我が国の産業保健活動の基本となる法律は、1972年施行の労働安全衛生法です。
産業医や産業保健師等の産業保健スタッフは、労働安全衛生法に則り労働者の安全確保と健康障害の防止のため活動しています。
労働安全衛生法は、本来事業主にその実施義務がありますが、現実には、その義務を産業保健スタッフが代わりに務めることで、長い間企業として法順守の責任を果たしてきました。
2000年代に入り、メンタルヘルス不調の労働者が増加し、2006年厚生労働省より「労働者の心の健康の保持増進のための指針」が出されましたが、これ以降の指針やガイドラインにおいて、労働者の健康の保持増進に関する役割が、産業保健スタッフだけでなく職制や労働者自身、そして事業主に対しても、具体的に示されるようになってきました。
また、同じ頃、CSR(Corporate Social Responsibility:企業の社会的責任)の考えが広まり、ステークホルダーである労働者への安全衛生(健康)活動をCSRのひとつと考える企業が増加しました。

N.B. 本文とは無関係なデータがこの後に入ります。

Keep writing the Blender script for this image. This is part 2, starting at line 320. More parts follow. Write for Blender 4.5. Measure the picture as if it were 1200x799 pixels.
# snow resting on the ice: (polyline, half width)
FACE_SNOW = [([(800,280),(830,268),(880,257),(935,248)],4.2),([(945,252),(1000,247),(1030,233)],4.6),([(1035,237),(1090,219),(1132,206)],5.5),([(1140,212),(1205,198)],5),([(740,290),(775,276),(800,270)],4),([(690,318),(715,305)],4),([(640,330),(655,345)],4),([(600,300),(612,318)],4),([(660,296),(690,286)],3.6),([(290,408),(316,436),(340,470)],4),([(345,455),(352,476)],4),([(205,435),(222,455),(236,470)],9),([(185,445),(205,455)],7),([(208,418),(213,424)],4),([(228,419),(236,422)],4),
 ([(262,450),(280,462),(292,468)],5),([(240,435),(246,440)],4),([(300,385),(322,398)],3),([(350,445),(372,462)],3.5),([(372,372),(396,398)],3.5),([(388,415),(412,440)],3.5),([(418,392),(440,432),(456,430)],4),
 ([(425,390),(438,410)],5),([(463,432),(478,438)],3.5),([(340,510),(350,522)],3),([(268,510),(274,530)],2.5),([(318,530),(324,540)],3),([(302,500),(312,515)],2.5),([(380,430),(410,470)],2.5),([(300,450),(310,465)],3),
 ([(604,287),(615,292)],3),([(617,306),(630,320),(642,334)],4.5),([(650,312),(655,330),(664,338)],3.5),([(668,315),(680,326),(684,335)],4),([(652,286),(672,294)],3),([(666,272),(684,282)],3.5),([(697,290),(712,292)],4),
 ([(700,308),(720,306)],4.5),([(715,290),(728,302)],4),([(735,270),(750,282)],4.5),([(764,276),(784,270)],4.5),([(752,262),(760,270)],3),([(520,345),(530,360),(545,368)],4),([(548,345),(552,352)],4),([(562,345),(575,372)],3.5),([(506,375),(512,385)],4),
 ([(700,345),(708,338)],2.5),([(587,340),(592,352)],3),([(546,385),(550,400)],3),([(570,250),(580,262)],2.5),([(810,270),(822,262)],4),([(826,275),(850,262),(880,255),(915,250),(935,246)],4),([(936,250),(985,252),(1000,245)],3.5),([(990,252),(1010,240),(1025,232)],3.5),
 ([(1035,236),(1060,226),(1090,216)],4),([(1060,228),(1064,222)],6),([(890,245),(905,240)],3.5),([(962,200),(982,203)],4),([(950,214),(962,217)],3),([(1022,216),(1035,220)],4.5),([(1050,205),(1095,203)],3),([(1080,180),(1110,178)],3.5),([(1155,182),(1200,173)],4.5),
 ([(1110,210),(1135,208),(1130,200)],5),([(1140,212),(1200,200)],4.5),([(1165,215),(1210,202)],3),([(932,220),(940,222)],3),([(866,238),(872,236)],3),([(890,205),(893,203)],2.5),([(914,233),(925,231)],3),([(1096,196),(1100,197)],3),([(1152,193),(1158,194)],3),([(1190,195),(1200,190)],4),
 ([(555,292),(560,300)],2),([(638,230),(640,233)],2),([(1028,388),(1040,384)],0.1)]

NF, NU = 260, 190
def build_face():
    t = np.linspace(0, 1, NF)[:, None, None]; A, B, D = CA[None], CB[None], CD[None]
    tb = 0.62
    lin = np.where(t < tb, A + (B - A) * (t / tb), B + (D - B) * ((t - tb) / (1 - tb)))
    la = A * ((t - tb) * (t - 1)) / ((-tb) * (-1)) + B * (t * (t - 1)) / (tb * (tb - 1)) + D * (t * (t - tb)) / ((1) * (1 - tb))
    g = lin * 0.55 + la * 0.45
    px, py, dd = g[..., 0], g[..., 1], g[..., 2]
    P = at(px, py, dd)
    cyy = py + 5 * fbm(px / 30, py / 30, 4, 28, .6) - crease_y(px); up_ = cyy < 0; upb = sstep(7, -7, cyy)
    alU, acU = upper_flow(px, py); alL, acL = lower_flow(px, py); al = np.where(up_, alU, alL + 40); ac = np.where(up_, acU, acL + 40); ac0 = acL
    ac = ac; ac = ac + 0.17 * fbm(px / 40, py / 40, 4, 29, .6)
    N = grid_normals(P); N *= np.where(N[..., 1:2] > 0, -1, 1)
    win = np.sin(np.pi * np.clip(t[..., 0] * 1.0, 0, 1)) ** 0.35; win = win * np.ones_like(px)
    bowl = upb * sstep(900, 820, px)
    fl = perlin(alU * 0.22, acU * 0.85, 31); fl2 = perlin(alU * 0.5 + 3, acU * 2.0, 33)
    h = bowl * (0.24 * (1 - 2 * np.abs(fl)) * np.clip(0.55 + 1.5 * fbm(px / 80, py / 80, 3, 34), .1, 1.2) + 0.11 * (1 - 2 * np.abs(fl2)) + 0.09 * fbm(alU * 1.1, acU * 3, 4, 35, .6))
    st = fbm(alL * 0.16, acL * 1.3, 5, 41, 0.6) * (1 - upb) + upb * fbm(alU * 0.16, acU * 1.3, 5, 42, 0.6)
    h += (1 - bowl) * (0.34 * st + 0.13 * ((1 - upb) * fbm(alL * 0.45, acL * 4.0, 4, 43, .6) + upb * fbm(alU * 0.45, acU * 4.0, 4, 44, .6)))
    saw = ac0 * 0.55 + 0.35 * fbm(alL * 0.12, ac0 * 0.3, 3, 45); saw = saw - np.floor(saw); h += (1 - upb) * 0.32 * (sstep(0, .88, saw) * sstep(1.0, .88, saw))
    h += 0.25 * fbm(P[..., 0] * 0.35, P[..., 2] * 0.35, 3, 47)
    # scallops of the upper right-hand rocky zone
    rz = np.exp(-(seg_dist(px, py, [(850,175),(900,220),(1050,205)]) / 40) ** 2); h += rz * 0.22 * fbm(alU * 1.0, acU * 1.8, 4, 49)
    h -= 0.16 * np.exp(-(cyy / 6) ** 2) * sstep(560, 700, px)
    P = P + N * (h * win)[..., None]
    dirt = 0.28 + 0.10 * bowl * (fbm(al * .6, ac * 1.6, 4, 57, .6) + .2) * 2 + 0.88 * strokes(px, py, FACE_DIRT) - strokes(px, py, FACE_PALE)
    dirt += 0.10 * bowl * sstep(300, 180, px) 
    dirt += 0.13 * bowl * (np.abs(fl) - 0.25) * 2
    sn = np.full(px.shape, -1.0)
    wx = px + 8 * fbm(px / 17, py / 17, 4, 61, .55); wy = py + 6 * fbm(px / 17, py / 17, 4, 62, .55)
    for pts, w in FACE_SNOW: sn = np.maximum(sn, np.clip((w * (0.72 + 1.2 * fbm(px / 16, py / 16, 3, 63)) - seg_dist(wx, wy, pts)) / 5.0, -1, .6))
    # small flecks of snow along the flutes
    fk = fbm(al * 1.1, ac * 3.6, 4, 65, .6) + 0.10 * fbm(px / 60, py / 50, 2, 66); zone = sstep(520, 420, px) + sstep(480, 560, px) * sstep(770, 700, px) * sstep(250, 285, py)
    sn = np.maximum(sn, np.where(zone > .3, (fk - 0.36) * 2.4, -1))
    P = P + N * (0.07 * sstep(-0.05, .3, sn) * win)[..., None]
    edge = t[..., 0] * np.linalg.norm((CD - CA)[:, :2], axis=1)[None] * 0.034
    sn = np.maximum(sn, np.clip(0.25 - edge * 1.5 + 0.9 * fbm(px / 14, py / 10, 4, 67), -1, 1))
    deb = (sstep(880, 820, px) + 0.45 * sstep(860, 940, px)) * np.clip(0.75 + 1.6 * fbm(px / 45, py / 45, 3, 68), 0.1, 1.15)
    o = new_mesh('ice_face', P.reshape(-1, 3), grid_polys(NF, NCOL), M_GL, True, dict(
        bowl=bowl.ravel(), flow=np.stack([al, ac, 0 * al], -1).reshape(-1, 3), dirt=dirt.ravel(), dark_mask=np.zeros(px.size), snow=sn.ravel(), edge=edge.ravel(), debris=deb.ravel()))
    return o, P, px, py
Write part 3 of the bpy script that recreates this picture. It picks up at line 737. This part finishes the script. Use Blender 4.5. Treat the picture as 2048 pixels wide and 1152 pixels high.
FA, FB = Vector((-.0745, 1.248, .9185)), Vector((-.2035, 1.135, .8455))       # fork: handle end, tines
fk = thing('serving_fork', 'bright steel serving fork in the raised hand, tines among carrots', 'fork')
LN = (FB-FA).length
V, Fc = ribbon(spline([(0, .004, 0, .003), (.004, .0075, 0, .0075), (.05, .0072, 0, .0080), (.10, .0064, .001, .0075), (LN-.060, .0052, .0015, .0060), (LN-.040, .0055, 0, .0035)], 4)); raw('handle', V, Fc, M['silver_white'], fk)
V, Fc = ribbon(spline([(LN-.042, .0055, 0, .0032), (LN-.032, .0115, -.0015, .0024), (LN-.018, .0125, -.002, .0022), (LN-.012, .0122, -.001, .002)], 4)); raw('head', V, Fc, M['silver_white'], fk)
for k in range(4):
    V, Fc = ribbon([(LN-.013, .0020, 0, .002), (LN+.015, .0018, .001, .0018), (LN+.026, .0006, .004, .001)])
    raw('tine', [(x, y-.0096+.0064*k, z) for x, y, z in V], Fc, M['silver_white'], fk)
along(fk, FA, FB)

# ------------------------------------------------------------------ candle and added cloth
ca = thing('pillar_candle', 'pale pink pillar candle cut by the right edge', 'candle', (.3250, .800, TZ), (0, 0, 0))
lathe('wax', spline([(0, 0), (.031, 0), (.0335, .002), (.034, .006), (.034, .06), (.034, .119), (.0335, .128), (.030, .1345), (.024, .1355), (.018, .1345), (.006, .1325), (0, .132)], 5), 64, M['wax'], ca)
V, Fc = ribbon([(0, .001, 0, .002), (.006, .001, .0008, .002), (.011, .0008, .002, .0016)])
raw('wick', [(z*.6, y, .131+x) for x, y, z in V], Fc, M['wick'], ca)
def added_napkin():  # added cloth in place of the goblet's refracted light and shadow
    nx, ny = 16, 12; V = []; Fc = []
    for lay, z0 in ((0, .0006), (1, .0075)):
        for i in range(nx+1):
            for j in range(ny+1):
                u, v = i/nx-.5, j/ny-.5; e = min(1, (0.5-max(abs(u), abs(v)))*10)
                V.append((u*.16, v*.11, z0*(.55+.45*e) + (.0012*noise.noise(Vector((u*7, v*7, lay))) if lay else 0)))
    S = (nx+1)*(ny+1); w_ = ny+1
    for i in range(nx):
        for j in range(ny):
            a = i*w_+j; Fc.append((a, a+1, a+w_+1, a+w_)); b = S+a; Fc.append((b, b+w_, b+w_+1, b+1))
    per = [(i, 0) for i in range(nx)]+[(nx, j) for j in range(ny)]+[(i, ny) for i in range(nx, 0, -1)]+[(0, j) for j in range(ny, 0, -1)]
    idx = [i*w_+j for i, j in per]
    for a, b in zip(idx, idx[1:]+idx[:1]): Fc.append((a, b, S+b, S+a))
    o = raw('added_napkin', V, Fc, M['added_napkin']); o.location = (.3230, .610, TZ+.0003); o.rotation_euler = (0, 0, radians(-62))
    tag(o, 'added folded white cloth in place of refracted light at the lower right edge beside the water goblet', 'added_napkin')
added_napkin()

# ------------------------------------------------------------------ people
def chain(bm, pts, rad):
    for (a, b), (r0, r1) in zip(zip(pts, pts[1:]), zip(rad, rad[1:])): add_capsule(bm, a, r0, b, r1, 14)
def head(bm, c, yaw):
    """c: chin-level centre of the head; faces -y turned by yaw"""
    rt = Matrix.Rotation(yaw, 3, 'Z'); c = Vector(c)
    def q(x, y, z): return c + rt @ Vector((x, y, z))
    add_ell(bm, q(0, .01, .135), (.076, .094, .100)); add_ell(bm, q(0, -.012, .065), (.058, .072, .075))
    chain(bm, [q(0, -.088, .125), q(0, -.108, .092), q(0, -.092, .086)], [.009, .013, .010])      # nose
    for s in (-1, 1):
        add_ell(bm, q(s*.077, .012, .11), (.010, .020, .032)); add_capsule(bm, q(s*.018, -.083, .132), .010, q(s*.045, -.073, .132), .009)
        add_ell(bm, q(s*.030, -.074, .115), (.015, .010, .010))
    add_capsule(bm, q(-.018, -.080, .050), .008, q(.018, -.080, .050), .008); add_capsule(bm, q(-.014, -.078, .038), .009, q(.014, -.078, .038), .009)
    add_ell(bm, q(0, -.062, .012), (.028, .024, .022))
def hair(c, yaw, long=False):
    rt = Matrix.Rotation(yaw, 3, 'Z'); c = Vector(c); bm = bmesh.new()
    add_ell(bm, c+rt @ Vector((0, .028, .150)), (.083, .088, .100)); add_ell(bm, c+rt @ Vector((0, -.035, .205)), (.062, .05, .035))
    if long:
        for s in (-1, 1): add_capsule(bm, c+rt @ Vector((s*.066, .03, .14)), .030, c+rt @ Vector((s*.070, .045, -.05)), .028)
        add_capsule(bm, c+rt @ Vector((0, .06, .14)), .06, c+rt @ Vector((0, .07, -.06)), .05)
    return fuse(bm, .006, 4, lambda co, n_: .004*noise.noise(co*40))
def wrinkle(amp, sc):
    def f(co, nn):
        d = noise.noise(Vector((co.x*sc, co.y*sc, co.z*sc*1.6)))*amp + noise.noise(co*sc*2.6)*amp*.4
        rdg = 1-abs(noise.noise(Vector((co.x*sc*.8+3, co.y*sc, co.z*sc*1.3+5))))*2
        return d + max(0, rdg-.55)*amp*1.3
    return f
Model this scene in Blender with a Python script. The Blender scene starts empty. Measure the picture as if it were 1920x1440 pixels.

2008年には、経済産業省が「健康会計」の考え方を提唱し、企業の労働者の健康増進に対する投資コストとその効果を可視化することで、企業を社会的に評価することも行われるようになりました。 つまり、ここ十数年ほどで、産業保健活動に対しての企業経営者の考え方は、「法順守や従業員への福利厚生の一環」というものから、「生産性を向上させ、経営上のリスクを回避する重要な手段」へと変化することを余儀なくされ、その評価も、健康診断受診率などの産業保健専門職による評価だけでなく、株主や社外投資家によるリスクと投資という観点が加わってきています。
その象徴的な評価指標が、2015年から始まった、経済産業省と東京証券取引所により選定される「健康経営銘柄」といえるのではないでしょうか。